Maanyag Mapeh Biography Lucrecia Kasilag
Maanyag Mapeh Biography Lucrecia Kasilag
Maanyag Mapeh Biography Lucrecia Kasilag
LUCRECIA KASILAG
(Contemporary Philippine Music)
Lucrecia “King” Roces Kasilag was born in San Fernando, La Union, Philippines, the third of the six children
of Marcial Kasilag, Sr., a civil engineer, and his wife Asuncion Roces Ganancial, a violinist and a violin
teacher.[2]:87–88 She was Kasilag's first solfeggio teacher. The second was Doña Concha Cuervo, who was a
strict Spanish woman. Kasilag later studied under Doña Pura Villanueva, during which time performed her first
public piece, Felix Mendelssohn's May Breezes, at a student recital when she was ten years old. Kasilag grew up
in Paco, Manila, where she was educated at Paco Elementary School and graduated valedictorian in 1930. She
then transferred to Philippine Women's University for high school, where in 1933 she also graduated as
valedictorian. For college, she graduated cum laude in 1936 with a Bachelor of Arts, majoring in English, in the
same university. She also studied music at St. Scholastica’s College in Malate, Manila, with Sister Baptista
Battig, graduating with a Music Teacher's Diploma, major in piano, in 1939.
During World War II, she took up composition, and on 1 December 1945, she performed her own compositions in
a concert at Philippine Women's University. From 1946 to 1947, Kasilag taught at the University of the
Philippines’ Conservatory of Music and worked as secretary-registrar at Philippines Women's University. She
completed a Bachelor of Music in 1949, and then attended the Eastman School of Music in Rochester, New York,
studying theory with Allen I. McHose and composition with Wayne Barlow.
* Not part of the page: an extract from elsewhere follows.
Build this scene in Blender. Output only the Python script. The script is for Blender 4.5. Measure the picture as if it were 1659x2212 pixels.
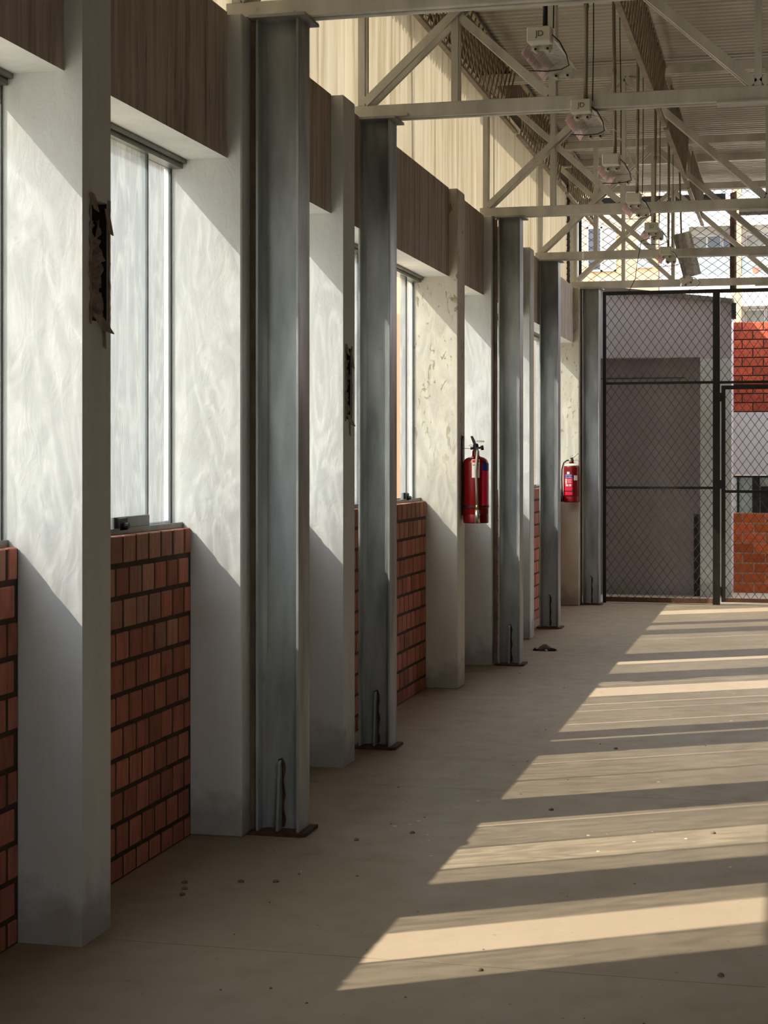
import bpy, bmesh, math, random
from mathutils import Vector, Matrix, Euler, Quaternion
random.seed(7)
for o in list(bpy.data.objects): bpy.data.objects.remove(o)
scn = bpy.context.scene
COL = scn.collection

# ------------------------------------------------------------------ camera
cam_d = bpy.data.cameras.new('camera'); cam = bpy.data.objects.new('camera', cam_d); COL.objects.link(cam)
cam.location = (0, 0, 1.5)
cam.rotation_euler = (math.radians(90), 0, math.radians(13.744))
cam_d.lens = 3600 / 2212 * 36; cam_d.sensor_width = 36; cam_d.sensor_fit = 'AUTO'
cam_d.shift_y = -113 / 2212
cam_d.clip_start = 0.05; cam_d.clip_end = 400
scn.camera = cam

# ------------------------------------------------------------------ sky, sun, exposure
world = bpy.data.worlds.new('sky'); scn.world = world; world.use_nodes = True
bg = world.node_tree.nodes['Background']
bg.inputs[0].default_value = (0.88, 0.935, 1.0, 1); bg.inputs[1].default_value = 1.45
SUN_DIR = Vector((1.0, 0.64, -1.13)).normalized()
sd = bpy.data.lights.new('sun', 'SUN'); sun = bpy.data.objects.new('sun', sd); COL.objects.link(sun)
sun.rotation_euler = SUN_DIR.to_track_quat('-Z', 'Y').to_euler()
sun.location = (-12, -6, 14)
sd.energy = 2.5; sd.angle = math.radians(0.55); sd.color = (1.0, 0.935, 0.83)
scn.view_settings.view_transform = 'Standard'; scn.view_settings.look = 'None'
scn.view_settings.gamma = 1.0; scn.view_settings.use_curve_mapping = False
scn.view_settings.exposure = 2.0

# ------------------------------------------------------------------ material helpers
def lin(r, g, b):
    f = lambda c: (c / 255 / 12.92) if c / 255 <= 0.04045 else ((c / 255 + 0.055) / 1.055) ** 2.4
    return (f(r), f(g), f(b), 1)

class NT:
    def __init__(self, name):
        self.m = bpy.data.materials.new(name); self.m.use_nodes = True
        self.t = self.m.node_tree; self.t.nodes.clear()
        self.out = self.n('ShaderNodeOutputMaterial')
    def n(self, typ, **kw):
        nd = self.t.nodes.new(typ)
        for k, v in kw.items(): setattr(nd, k, v)
        return nd
    def l(self, a, b): self.t.links.new(a, b)
    def pos(self, scale=(1, 1, 1)):
        g = self.n('ShaderNodeNewGeometry'); mp = self.n('ShaderNodeMapping')
        mp.inputs['Scale'].default_value = scale; self.l(g.outputs['Position'], mp.inputs['Vector'])
        return mp.outputs[0]
    def noise(self, vec, scale, detail=4, rough=0.55, dist=0.0):
        n = self.n('ShaderNodeTexNoise'); n.inputs['Scale'].default_value = scale
        n.inputs['Detail'].default_value = detail; n.inputs['Roughness'].default_value = rough
        n.inputs['Distortion'].default_value = dist
        self.l(vec, n.inputs['Vector']); return n.outputs['Fac']
    def ramp(self, fac, stops):
        r = self.n('ShaderNodeValToRGB'); e = r.color_ramp.elements
        while len(e) < len(stops): e.new(0.5)
        for el, (p, c) in zip(e, stops):
            el.position = p; el.color = c if len(c) == 4 else (*c, 1)
        self.l(fac, r.inputs[0]); return r.outputs[0]
    def mix(self, fac, a, b, mode='MIX'):
        m = self.n('ShaderNodeMix', data_type='RGBA', blend_type=mode)
        for s, v in ((m.inputs[0], fac), (m.inputs[6], a), (m.inputs[7], b)):
            if hasattr(v, 'is_linked') or hasattr(v, 'links'): self.l(v, s)
            else: s.default_value = v
        return m.outputs[2]
    def math(self, op, a, b=0.0):
        m = self.n('ShaderNodeMath', operation=op); m.use_clamp = False
        for s, v in ((m.inputs[0], a), (m.inputs[1], b)):
            if hasattr(v, 'links'): self.l(v, s)
            else: s.default_value = v
        return m.outputs[0]
    def maprange(self, v, a, b, c=0.0, d=1.0):
        m = self.n('ShaderNodeMapRange'); self.l(v, m.inputs[0])
        for i, x in enumerate((a, b, c, d)): m.inputs[i + 1].default_value = x
        return m.outputs[0]
    def bump(self, h, strength=0.3, dist=0.01):
        b = self.n('ShaderNodeBump'); b.inputs['Strength'].default_value = strength
        b.inputs['Distance'].default_value = dist; self.l(h, b.inputs['Height']); return b.outputs[0]
    def principled(self, color, rough=0.7, metal=0.0, normal=None, spec=0.5):
        p = self.n('ShaderNodeBsdfPrincipled')
        for s, v in ((p.inputs['Base Color'], color), (p.inputs['Roughness'], rough), (p.inputs['Metallic'], metal)):
            if hasattr(v, 'links'): self.l(v, s)
            else: s.default_value = v
        p.inputs['Specular IOR Level'].default_value = spec
        if normal is not None: self.l(normal, p.inputs['Normal'])
        return p.outputs[0]
    def done(self, sh): self.l(sh, self.out.inputs[0]); return self.m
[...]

Kasilag returned to the Philippines,
and in 1953 she was appointed Dean of the Philippines Women's University College of Music and Fine Arts.
After completing her studies, Kasilag made an international tour as a concert pianist, but eventually had to give
up a performing career due to a congenital weakness in one hand. Kasilag was instrumental in developing
Philippine music and culture. She founded the Bayanihan Folks Arts Center for research and theatrical
presentations, and was closely involved with the Bayanihan Philippine Dance Company.[5]
She was also a former president of the Cultural Center of the Philippines, head of the Asian Composers League,
Chairperson of the Philippine Society for Music Education, and was one of the pioneers of the Bayanihan Dance
Company. She is credited for having written more than 350 musical compositions, ranging from folksongs to
opera to orchestral works, and was composing up to the year before she died, at age 89. Lucrecia Roces Kasilag
died due to pneumonia on August 16, 2008 in Manila, Philippines.[6]